The Lightning’s goal in protecting the lead late was to keep the puck in the offensive zone as long as possible to prevent Seattle from getting any traction. With around six minutes left, the Kraken were buzzing around the puck but couldn’t get possession.

A pass from Victor Hedman to Bellemare at the point landed on Kraken forward Oliver Bjorkstrand’s stick, but Bellemare recovered, sealing off the blue line by going down to one knee and stopping Bjorkstrand’s pass with his left glove to keep it in the offensive zone.

“Oof, I got lucky,” Bellemare said afterward. “I got lucky.”

Had Bellemare not made the play, Bjorkstrand was one of three Kraken skaters heading the other way for an odd-man rush and a likely Grade-A scoring chance.

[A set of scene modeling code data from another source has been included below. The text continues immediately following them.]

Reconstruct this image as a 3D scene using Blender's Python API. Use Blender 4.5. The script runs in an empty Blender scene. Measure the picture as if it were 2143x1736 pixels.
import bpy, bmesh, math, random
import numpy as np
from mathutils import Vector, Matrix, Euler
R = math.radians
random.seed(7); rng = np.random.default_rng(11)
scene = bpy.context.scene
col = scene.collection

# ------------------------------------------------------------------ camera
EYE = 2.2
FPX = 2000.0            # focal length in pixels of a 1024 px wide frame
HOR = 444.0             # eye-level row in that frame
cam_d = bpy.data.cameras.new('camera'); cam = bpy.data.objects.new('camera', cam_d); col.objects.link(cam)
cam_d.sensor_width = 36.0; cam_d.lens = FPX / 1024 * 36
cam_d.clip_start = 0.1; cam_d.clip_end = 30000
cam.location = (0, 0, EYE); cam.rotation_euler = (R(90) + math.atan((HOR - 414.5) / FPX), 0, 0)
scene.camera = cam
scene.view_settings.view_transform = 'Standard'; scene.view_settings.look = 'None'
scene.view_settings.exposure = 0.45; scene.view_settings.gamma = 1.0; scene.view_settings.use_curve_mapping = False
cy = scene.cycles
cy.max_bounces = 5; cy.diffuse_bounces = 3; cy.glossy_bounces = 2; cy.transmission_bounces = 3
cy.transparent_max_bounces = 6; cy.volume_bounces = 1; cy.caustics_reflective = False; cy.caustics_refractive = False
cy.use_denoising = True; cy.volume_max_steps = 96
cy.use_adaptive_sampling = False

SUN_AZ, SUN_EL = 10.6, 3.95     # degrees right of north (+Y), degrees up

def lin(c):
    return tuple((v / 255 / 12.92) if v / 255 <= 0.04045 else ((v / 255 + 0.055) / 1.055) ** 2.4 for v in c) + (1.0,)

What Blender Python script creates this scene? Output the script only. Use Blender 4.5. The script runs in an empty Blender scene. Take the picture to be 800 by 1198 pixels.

Asked whether the play was more luck than skill, Bellemare called it “a little bit of both.”

“I felt like I was kind of in a really awkward position. And I saw that (Bjorkstrand) didn’t have full control. So I was like, if I put as much of my body in front of it it shouldn’t go through, and lucky enough he went right in my mitt.

“The coaches trust us to put us in there (late in the game). It’s a high-risk play, but kind of my role is to be a little bit defensive and this is the kind of play that I have to be confident doing at times to be good for this team.”